Vee Adams

New Orleans, Louisiana

Artworks shown are selected from works submitted by the artist in their grant or residency application. All works are copyright of the artist or artist’s estate.

About Vee Adams

Vee Adams sits in a wooden chair with their hands resting in their lap, and smiles warmly towards us. Vee is white with short black hair dyed yellow at the top and front, and wears a black short-sleeved button up over a fishnet material, with green and white checkered paints. Behind are tiled prints showing magnified fungus structures in green.

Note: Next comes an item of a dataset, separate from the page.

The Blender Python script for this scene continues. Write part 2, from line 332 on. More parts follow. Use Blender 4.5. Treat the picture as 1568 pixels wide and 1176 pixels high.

Vee Adams is an artist from New Orleans working at the intersection of print, zine, and installation to envision queer/trans futures. They are currently a co-curator of the Queer Ecology Hanky Project, an ongoing traveling print exhibition with interdisciplinary programming, featuring over 120 artists. Adams has shown their work at galleries across the US, including the Carrack Modern Art Gallery (NC), the Brewhouse Gallery (PA), and the Contemporary Art Center of New Orleans (LA). They have attended residencies at institutions such as Women’s Studio Workshop (NY), Penland School of Crafts (NC), and La Ceiba Gráfica (Veracruz, MX). They received their Masters in Fine Arts at the University of New Orleans (UNO).

Program Participation

Joan Mitchell Center Residency, 2026

Website / Social Links

In my practice, I explore the eccentric livelihoods of the more-than-human world—the everyday alchemy of the life cycles of fungi, the radical transformations of microorganisms, and the resilience of lichens. As a trans and queer person, I’ve been thinking about what happens when the body is reframed as a landscape—a site of inevitable growth and change—and communities are re-envisioned as ecosystems—vital and multi-species networks.”